Fair value measurements on a recurring basis — Assets and liabilities that are carried in our balance sheet at fair value are as follows:

 

          Fair Value Measurements Using  
          Quoted              
          Prices in     Significant     Significant  
          Active     Inputs     Inputs  
          Markets     Observable     Unobservable  
   March 31, 2012   Total     (Level 1)     (Level 2)     (Level 3)  
 Notes receivable - noncurrent asset   $ 119     $ -     $ -     $ 119  
 Marketable securities - current asset     58       37       21          
 Currency forward contracts - current asset     2               2          
 Currency forward contracts - current liability     4               4          
                                 

 December 31, 2011

                               
 Notes receivable - noncurrent asset   $ 116     $ -     $ -     $ 116  
 Marketable securities - current asset     56       33       23          
 Currency forward contracts - current asset     1               1          
 Currency forward contracts - current liability     16               16          

 

Foreign currency derivatives — The total notional amounts of outstanding foreign currency forward contracts as of March 31, 2012 and December 31, 2011 were $177 and $213 comprised of currency forward contracts involving the exchange of various currencies.

 

The following currency forward contracts were outstanding at March 31, 2012 and are primarily associated with forecasted transactions involving the purchases and sales of inventory through the next twelve months:

  

        Notional Amount (U.S. Dollar Equivalent)              
 Functional Currency   Traded Currency   Designated as Cash Flow Hedges     Undesignated     Total     Maturity        
U.S. dollar
  Mexican peso   $ 90     $ -     $ 90       Mar-13          
 Euro   U.S. dollar, Canadian dollar, Hungarian forint, Japanese yen     26       5       31       Dec-12          
 British pound   U.S. dollar, Euro     13               13       Dec-12          
 Swedish krona   Euro     12               12       Dec-12          
 Australian dollar   U.S. dollar     8               8       Dec-12          
 Indian rupee   U.S. dollar, British pound, Euro             16       16       Dec-12          
 Other   Various     6       1       7       Dec-12          
 Total forward contracts       $ 155     $ 22     $ 177                  

  

 

Cash flow hedges — With respect to contracts designated as cash flow hedges, changes in fair value during the period in which the contracts remain outstanding are reported in other comprehensive income (OCI) to the extent such contracts remain effective.
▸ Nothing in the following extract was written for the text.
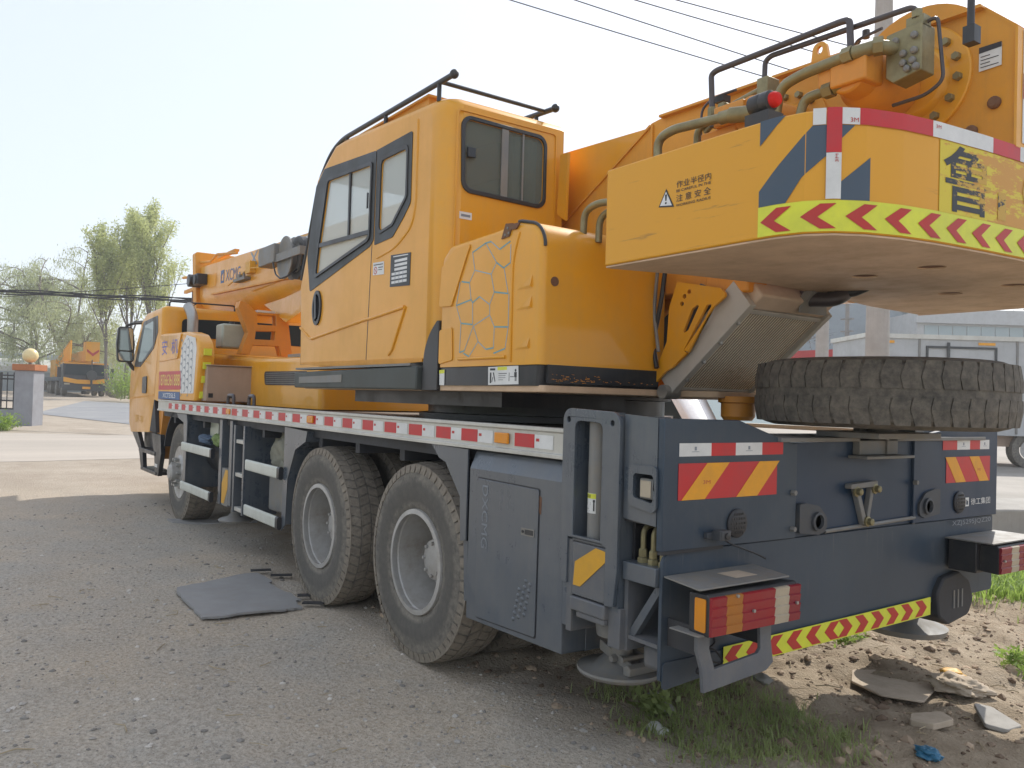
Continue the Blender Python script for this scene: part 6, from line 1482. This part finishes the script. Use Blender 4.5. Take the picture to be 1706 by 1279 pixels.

Changes in fair value of those contracts that are not designated as cash flow hedges are reported in income in the period in which the changes occur. Forward contracts associated with product-related transactions are marked to market in cost of sales while other contracts are marked to market through other income, net. Amounts recorded in OCI are ultimately reclassified to earnings in the same periods in which the underlying transactions affect earnings.

 

Amounts to be reclassified to earnings — Deferred losses of $3 at March 31, 2012, which are reported in AOCI, are expected to be reclassified to earnings during the next twelve months. Amounts expected to be reclassified to earnings assume no change in the current hedge relationships or to March 31, 2012 market rates. Deferred losses at December 31, 2011 were $13, of which $2 was reclassified from AOCI to earnings in the first quarter of 2012. The remainder of the reduction of deferred losses in AOCI was primarily attributable to the weakening of the U.S. dollar against the Mexican peso during the first quarter of 2012.

 

Changes in Level 3 recurring fair value measurements

 

    Three Months Ended  
    March 31,  
Notes receivable   2012     2011  
 Beginning of period   $ 116     $ 103  
 Accretion of value (interest income)     4       3  
 Other     (1 )        
 End of period   $ 119     $ 106  

 

 

Fair value measurements on a nonrecurring basis — In addition to items that are measured at fair value on a recurring basis, we also have long-lived assets that may be measured at fair value on a nonrecurring basis. These assets include intangible assets and property, plant and equipment which may be written down to fair value as a result of impairment.